As for East Asia (the place I know best) there is some stuff that probably would not matter. Kenzaburo Oe’s A Personal Matter has a character who obsesses about Africa, but that is just using Africa as a conveniently blank Other. There is a lot of that. I can’t see why it would matter much to African history. I assume you know Phillip Snow’s The Star Raft, which has some stuff on Chinese attitudes towards Africa in the context of development aid, where it would actually matter. I would have to think that some of the Africans who studied in China or Russia must have written memoirs or something by now.

Another topic you might want to consider is the relationship between the imperial and popular and post ’45 aid-organization discourses and the academic discourse you are asking them to join.
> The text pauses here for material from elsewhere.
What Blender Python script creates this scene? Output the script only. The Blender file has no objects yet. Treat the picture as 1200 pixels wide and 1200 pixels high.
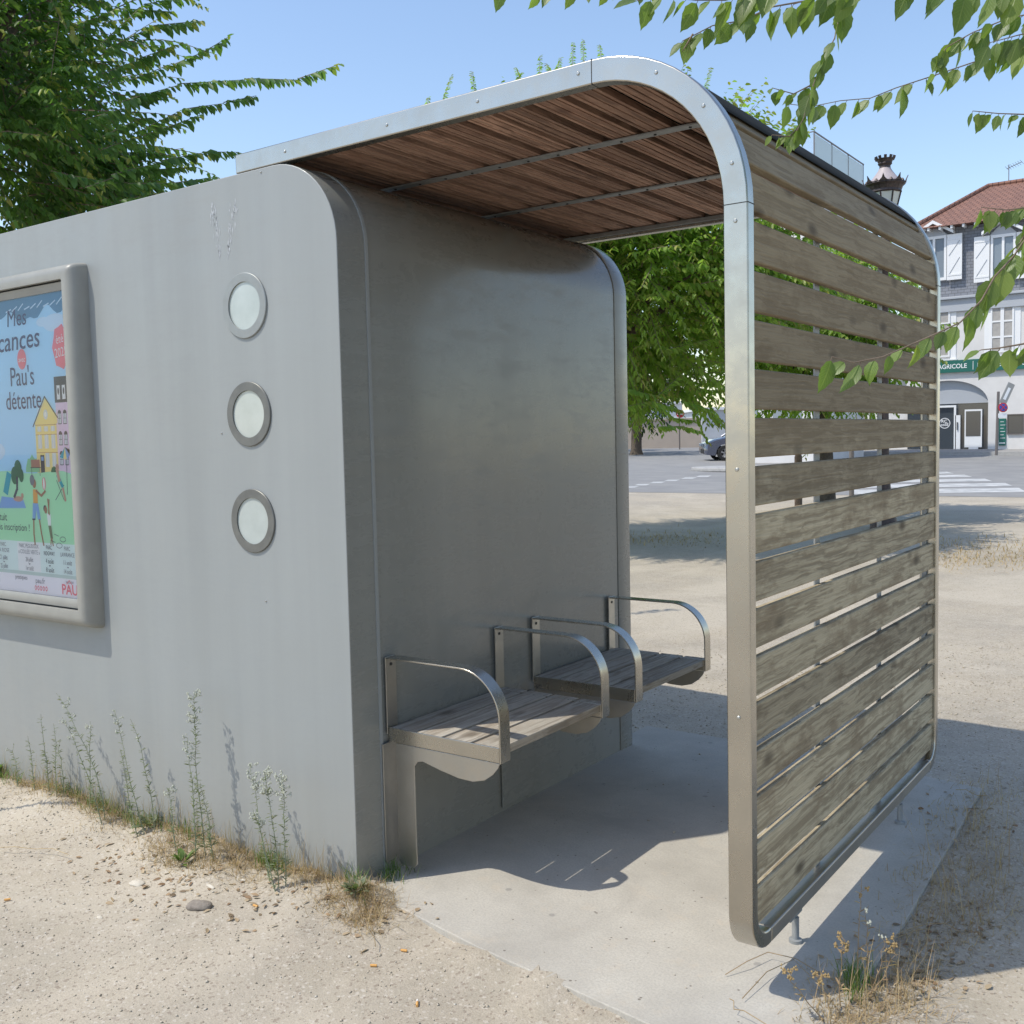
import bpy, bmesh, math, random
import numpy as np
from mathutils import Vector, Matrix
R = math.radians
rng = np.random.default_rng(7)
random.seed(7)
S = bpy.context.scene
COL = S.collection

# ------------------------------------------------------------------ camera
F_PX = 1213.93                      # focal length in pixels of a 1200 px picture
CAM = np.array([2.5128, -2.5446, 1.55])
yaw, pitch, roll = 0.61951, -0.06931, -0.02198
FW = np.array([-math.sin(yaw)*math.cos(pitch), math.cos(yaw)*math.cos(pitch), math.sin(pitch)])
r0 = np.array([math.cos(yaw), math.sin(yaw), 0.0]); u0 = np.cross(r0, FW)
RT = math.cos(roll)*r0 + math.sin(roll)*u0
UP = -math.sin(roll)*r0 + math.cos(roll)*u0
cd = bpy.data.cameras.new('camera'); cam = bpy.data.objects.new('camera', cd); COL.objects.link(cam)
cam.matrix_world = Matrix(((RT[0], UP[0], -FW[0], CAM[0]), (RT[1], UP[1], -FW[1], CAM[1]), (RT[2], UP[2], -FW[2], CAM[2]), (0, 0, 0, 1)))
cd.sensor_width = 36; cd.lens = 36*F_PX/1200; cd.clip_end = 2000; cd.clip_start = 0.05
S.camera = cam

# ------------------------------------------------------------------ light
KX, KY = 0.385, 0.50                # shadow offset per metre of height
SUN_EL = math.atan(1/math.hypot(KX, KY)); SUN_AZ = math.atan2(-KX, -KY)   # azimuth from +Y towards +X
w = bpy.data.worlds.new('World'); S.world = w; w.use_nodes = True
nt = w.node_tree; bg = nt.nodes['Background']
sky = nt.nodes.new('ShaderNodeTexSky'); sky.sky_type = 'NISHITA'; sky.sun_disc = False
sky.sun_elevation = SUN_EL; sky.sun_rotation = SUN_AZ; sky.altitude = 200
sky.air_density = 1.25; sky.dust_density = 0.8; sky.ozone_density = 3.0
tint = nt.nodes.new('ShaderNodeMix'); tint.data_type = 'RGBA'; tint.blend_type = 'MULTIPLY'; tint.inputs[0].default_value = 1; tint.inputs[7].default_value = (0.92, 0.875, 0.86, 1)
nt.links.new(sky.outputs[0], tint.inputs[6]); nt.links.new(tint.outputs[2], bg.inputs[0]); bg.inputs[1].default_value = 0.15
sd = bpy.data.lights.new('sun', 'SUN'); sun = bpy.data.objects.new('sun', sd); COL.objects.link(sun)
sd.energy = 2.3; sd.angle = R(0.53); sd.color = (1, 0.95, 0.84)
sun.rotation_euler = Vector((-KX, -KY, 1)).to_track_quat('Z', 'Y').to_euler()
S.view_settings.view_transform = 'Standard'; S.view_settings.look = 'None'
S.view_settings.exposure = 0.71; S.view_settings.gamma = 1
S.render.engine = 'CYCLES'

# ------------------------------------------------------------------ layout helpers
def gz(x, y):
    """height of the park and street: level near the shelter, rising gently beyond"""
    D = (x-CAM[0])*-0.5806 + (y-CAM[1])*0.8142
    return -0.03 + 0.0152*(min(max(D, 6.0), 62.0)-6.0)
def ray(px, py): return FW*F_PX + RT*(px-600) + UP*(600-py)
def at(px, py, D):
    d = ray(px, py)/F_PX; return Vector(CAM + d*D)
def bp(px, py, ax, v):
    d = ray(px, py); return Vector(CAM + d*((v-CAM[ax])/d[ax]))
def gp(px, py):
    """the ground point seen at a spot"""
    d = ray(px, py)/F_PX; z = 0.0
    for _ in range(60):
        t = (z-CAM[2])/d[2] if d[2] < -1e-4 else 150
        t = min(max(t, 0), 150)
        p = CAM + d*t; z = 0.5*z + 0.5*gz(p[0], p[1])
    return Vector(p)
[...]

Donald Lopez did a very interesting book called Prisoners of Shangri-la on basically that topic but dealing with Tibet. I liked the book a lot because he traced the development of the popular discourse very well (Tibet has a much more unitary image than Africa) but also because he was pretty clear that this popular discourse and the academic one were closely related. Of course there is a lot of stuff on how modern Asian studies is connected to the imperial projects.

Eat and run

Chinese food culture

There is a current series on Amsterdam on Slate where Seth Stevenson suggests that the Dutch are almost never seen walking and eating. Americans, of course do it all the time, and of course we also drive and eat. This got me to thinking about Chinese food culture and wondering if I had been behaving badly. In China and especially in Taiwan there is of course a lot of street food, and I of course have eaten a lot of it. One of the things I don’t remember seeing very often is someone eating and walking. People buying 生煎包子 and taking them home in plastic bags I remember. I can recall at least a few people getting 包子 for breakfast and parking themselves on the street right near the place and eating, but that was rare. (I did it all the time, so I am pretty sure on this one.) Lots of places seemed to have little tables for quick eating, whereas for Americans they might not be needed. Eating breakfast at your desk at work seemed more common, or at least more obvious.

None of this is all that surprising, of course. Watson’s Golden Arches East had some stuff on how the all-powerful arches had failed to change the cultures of eating food in East Asia. I am not surprised to see that American food culture is not universal. What I would like to know is.

1. Is my impression that Chinese don’t eat on the move correct? I was not really paying attention. I’m not really talking about things like lunchboxes, but the American style of eating a hotdog while walking down the street. (Is ice cream an exception? I eat a lot of ice cream while walking, but don’t remember others doing it.)
2. If it is less common, where does it happen? Is this culture changing, and if so how?

Early Modern Japan On-Line

Philip Brown has announced that Early Modern Japan, the journal of the Early Modern Japan Network will become an on-line publication. Back issues are already available as PDFs through the EMJ webpage, and the prospect of reaching a larger audience with lower costs is too good to pass up.

In other Early Modern News, most of us in the field have probably already heard about the death of Edo scholar extraordinaire Donald Shively. [thanks to my translator friend for the NYTimes obit; it’s good that he’s getting wider notice] My library is replete with his work, and yours should be, too. Our sympathies to his family.